03 January 2009

The Quiet of a Manual Typewriter

From the New York Times obituary for Donald E. Westlake, the talented writer of mysteries, thrillers, caper novels, and a lot of other genre fiction published since 1960:

Mr. Westlake resisted computers and typed his manuscripts on manual typewriters. “They came in perfectly typed,” Mr. [Laurence] Kirshbaum said [as his agent]. “You felt like it was almost written by hand.”

Otto Penzler, a longtime friend of Mr. Westlake’s and the owner of the Mysterious Bookshop in TriBeCa, said, “He hated the idea of an electric typewriter because, he said, ‘I don’t want to sit there while I am thinking and have something hum at me.’”

Mr. Westlake kept four or five typewriters and cannibalized their parts when any one broke, as the typewriter model was no longer manufactured, his friends said.

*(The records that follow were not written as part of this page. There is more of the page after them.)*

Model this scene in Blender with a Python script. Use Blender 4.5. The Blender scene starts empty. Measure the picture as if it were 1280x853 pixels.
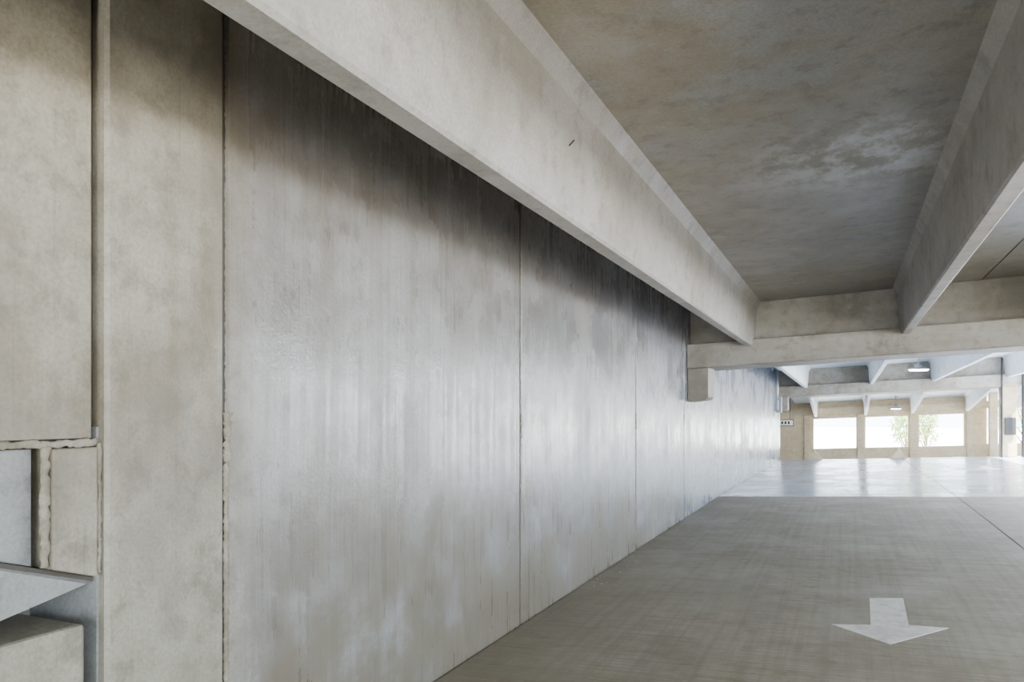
import bpy, bmesh, math, random
from mathutils import Vector
random.seed(7)
EYE=1.6; D=2.2455; TILT=0.044
def drop(y):
    if y<14.5: return 0.0
    if y<28.7: return -0.15*(y-14.5)/14.2
    return -0.15-0.13*(y-28.7)
def W(x,y,z):
    # structure frame: z measured from eye level at left wall; slabs have cross fall and ramp break
    return (x,y,z+EYE+TILT*(x+D)+drop(y))
YB=[14.5,28.7]

# ---------------------------------------------------------------- materials
def new_mat(n):
    m=bpy.data.materials.new(n); m.use_nodes=True
    nt=m.node_tree; b=nt.nodes['Principled BSDF']
    return m,nt,b
def noise(nt,vec,scale,detail=6,rough=.6,dist=0.0):
    n=nt.nodes.new('ShaderNodeTexNoise'); n.inputs['Scale'].default_value=scale
    n.inputs['Detail'].default_value=min(detail,5); n.inputs['Roughness'].default_value=rough
    n.inputs['Distortion'].default_value=dist
    nt.links.new(vec,n.inputs['Vector']); return n.outputs['Fac']
def mapping(nt,vec,sc,loc=(0,0,0)):
    m=nt.nodes.new('ShaderNodeMapping'); m.inputs['Scale'].default_value=sc; m.inputs['Location'].default_value=loc
    nt.links.new(vec,m.inputs['Vector']); return m.outputs['Vector']
def mrange(nt,v,a,b,c=0,d=1,smooth=True):
    m=nt.nodes.new('ShaderNodeMapRange'); m.clamp=True
    if smooth: m.interpolation_type='SMOOTHSTEP'
    nt.links.new(v,m.inputs[0])
    for i,q in enumerate((a,b,c,d)): m.inputs[i+1].default_value=q
    return m.outputs[0]
def mathn(nt,op,a,b=None):
    m=nt.nodes.new('ShaderNodeMath'); m.operation=op
    for i,v in enumerate((a,b)):
        if v is None: continue
        if isinstance(v,(int,float)): m.inputs[i].default_value=v
        else: nt.links.new(v,m.inputs[i])
    return m.outputs[0]
def mix(nt,f,a,b,mode='MIX'):
    m=nt.nodes.new('ShaderNodeMix'); m.data_type='RGBA'; m.blend_type=mode
    if isinstance(f,(int,float)): m.inputs[0].default_value=f
    else: nt.links.new(f,m.inputs[0])
    for i,v in ((6,a),(7,b)):
        if isinstance(v,tuple): m.inputs[i].default_value=(*v,1)
        else: nt.links.new(v,m.inputs[i])
    return m.outputs[2]
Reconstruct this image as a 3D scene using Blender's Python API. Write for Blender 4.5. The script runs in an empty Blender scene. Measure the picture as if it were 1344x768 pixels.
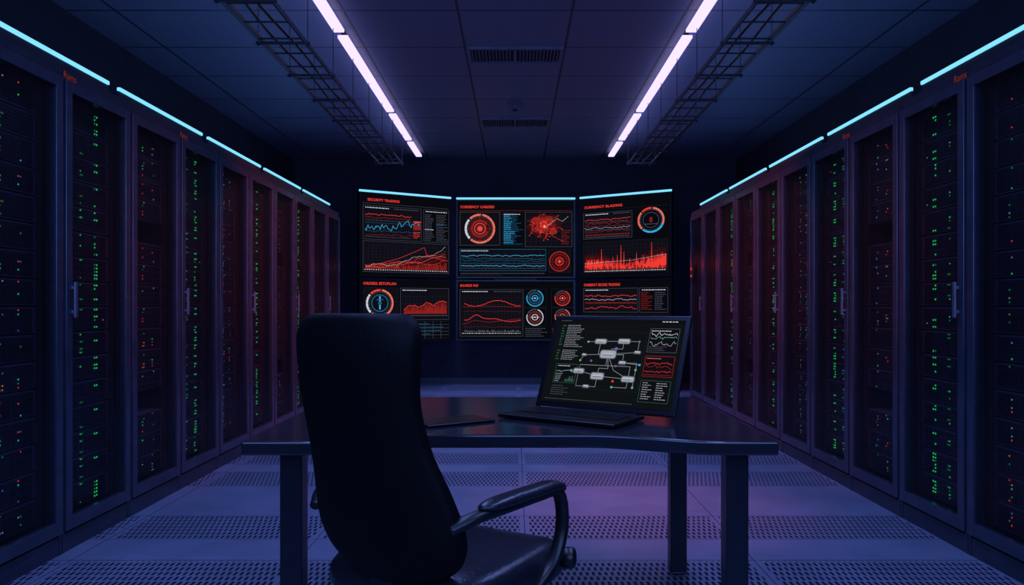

“He lived in fear that he wouldn’t have his little portable typewriter,” said Mr. Penzler, who once gave him a similar typewriter that he had found in a secondhand store.
(Penzler is also a mystery editor, and in 2000 he and Westlake co-edited a collection of Best American Mystery Stories of the year.)

The Times item is accompanied by a photo by David Jennings showing Westlake with two of his beloved machines in 2001.

A detail found not in the obituary but on Westlake's website: In 1970, the Signet paperback imprint published Comfort Station, by J. Morgan Cunningham, who was aiming to please the fans of Arthur Hailey. Westlake supplied a blurb for that previously unknown author: "I wish I had written this book!" In fact, he had--Cunningham was one of the many pseudonyms Westlake used over the years, and he was having a little fun.